Your offer is plain and simple a bad business deal. Here’s why. Cutting through all the B.S., what you’re suggesting is a simple trade: you bring your looks to the table and I bring my money. Fine. Simple. But here’s the rub. Your looks will fade and my money will likely continue into perpetuity…in fact, it is very likely that my income will increase but it is an absolute certainty that you won’t be getting any more beautiful!

So, in economic terms you are a depreciating asset and I am an earning asset. Not only are you a depreciating asset, your depreciation accelerates! Let me explain. You’re 25 now and will likely stay pretty hot for the next 5 years, but less so each year. Then the fade begins in earnest. By 35 stick a fork in you!

So in Wall Street terms, we would call you a trading position, not a buy and hold…hence the rub…marriage. It doesn’t make good business sense to “buy you” (which is what you’re asking) so I’d rather lease. In case you think I’m being cruel, I would say the following. If my money were to go away, so would you, so when your beauty fades I need an out. It’s as simple as that. So a deal that makes sense is dating, not marriage…

Separately, I was taught early in my career about efficient markets. So, I wonder why a girl as “articulate, classy and spectacularly beautiful” as you has been unable to find your sugar daddy. I find it hard to believe that if you are as gorgeous as you say you are that the $500K hasn’t found you, if not only for a tryout.

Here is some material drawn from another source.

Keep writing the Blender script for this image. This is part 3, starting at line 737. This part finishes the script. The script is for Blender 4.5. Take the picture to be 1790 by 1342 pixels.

By the way, you could always find a way to make your own money and then we wouldn’t need to have this difficult conversation. With all that said, I must say you’re going about it the right way. Classic “pump and dump.” I hope this is helpful, and if you want to enter into some sort of lease, let me know.
———-

The moral of this story is, if you’re a woman looking for a man to depend on financially, it would certainly be a better idea to be financially independent and make your own money. Would it not? Control your own destiny. It usually does not end up good if you can’t take care of yourself.